Liberia: ‘Stop Shifting Blame, Take Charge’ – Senator Dillon Challenges President Weah

Montserrado County Senator Abraham Darius Dillon

Monrovia – Montserrado County Senator Abraham Darius Dillon has challenged President George Manneh Weah, calling on him to desist from shifting blame and embrace constructive ideas or recommendations proffered by his perceived critics in order to move the country forward.

In a Facebook post on Tuesday, October 30, Senator Dillon said, “loyal bootlickers and diehard critics” of the President continue to experience hardship triggered by the harsh economic constraints and decline.

Senator Dillon, who is a Liberty Party lawmaker and was unflinchingly supported by the collaborating political parties in the 2019 Montserrado County by-election, urged the President to cultivate the spirit of “open-mindedness” and desist from exhibiting pride or a show of arrogance in leading the country.

“In one year… Liberia is crying with nearly everything falling apart; and we are all feeling the pinch, whether we are ruling partisans or opposition, whether we are loyal bootlickers or diehard critics; we are all feeling the pinch,” Senator Dillon said.

“We all must help to save the state from collapse. President Weah must lead. He must stop the blame-shifting and take charge. Yes, it makes some sense to acknowledge the challenges, but he must open up and be willing to listen and embrace fresh, constructive ideas. It takes courage and open-mindedness, not pride and or a show of arrogance.” 

Ellen/Weah First Year Comparison

President Weah and other top executive committee members of the ruling Coalition for Democratic Change (CDC) have persistently attributed the downward trend of the economy to bad governance and  corruption on the part of the administration of former President Ellen Johnson-Sirleaf.

On the other hand, the CDC led-government has embraced the completion of infrastructural projects initiated by Madam Sirleaf’s administration.

According to Senator Dillon, Madam Sirleaf took over the presidency in 2006 at the time there were no roads, access to pipe-borne water, and electricity.

He added that there were almost no properly functioning governance institution, huge external and domestic debt, poor foreign relations, and huge salary arrears when Madam Sirleaf excelled to power.

The Liberty Party lawmaker disclosed that Madam Sirleaf’s headache intensified when she took over a national budget of US$80, while the take home pay of civil servant was less than US$15.

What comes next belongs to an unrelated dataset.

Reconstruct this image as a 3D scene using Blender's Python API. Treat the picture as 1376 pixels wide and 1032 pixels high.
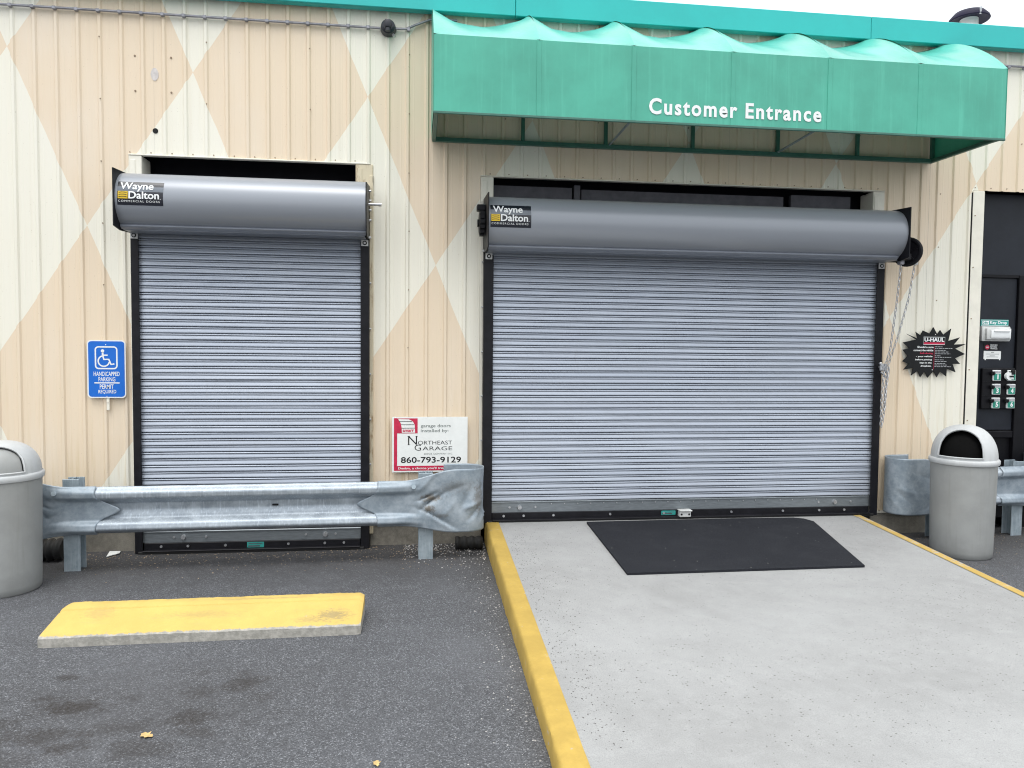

Senator Dillon indicated that the former Liberian leader, upon assuming office, did not complain or shift blame, but acknowledged the challenges of the past, and the mounting difficulties that lied ahead.

“When she named her first cabinet, Liberia and the world were shook and knew she was prepared and ready to get things done,” he added.

“In one year… Liberia is crying with nearly everything falling apart; and we are all feeling the pinch, whether we are ruling partisans or opposition, whether we are loyal bootlickers or diehard critics; we are all feeling the pinch.”

– Abraham Darius Dillon, Senator, Montserrado County

Before the end of her first year [2006], Senator Dillon recalled, civil servants salary was raised from US$15 to US$30, electricity was restored to some parts of Monrovia under the “Small Light today, big light tomorrow” initiative, and the about 60kms of dilapidated roads were also paved in Monrovia and its environs.

He pointed out that Madam Sirleaf also restored Liberia’s lost international image, something which paved the way for the cancellation of billions of external debts.

But on the contrary, Senator Dillon disclosed that, President Weah met a functioning government, with nearly all governance institutions in place, and a National Budget of over US$500m. 

According to him, the Liberian Chief Executive also inherited a regular payment of civil servants’ salaries and inherited some paved roads, the provision of pipe-borne water and hydroelectricity in some parts of the country from the Sirleaf-administration.

Appointed Officials Lack Competence 

Meanwhile, Senator Dillon has claimed that the first cabinet setup by President Weah has proven to be “ineffective to a larger extent”. 

The CDC led-government has been consistently condemned by some observers for appointing “unqualified and incompetent” individuals to key positions in government.

He noted that poor decisions that are far less than delivering to the Liberian people are made at the level of the Cabinet, making civil servants to go months without taking pay.

The Montserrado County lawmaker indicated that the worse of the Weah-led administration is the “glaring sycophantic nature of their idol-worshipping tendencies and empty rhetoric.”

He, however, challenged Liberians to make it their duty to make Liberia a better place for them and their children, by not relenting or failing to help find part of the solutions for the country’s progress.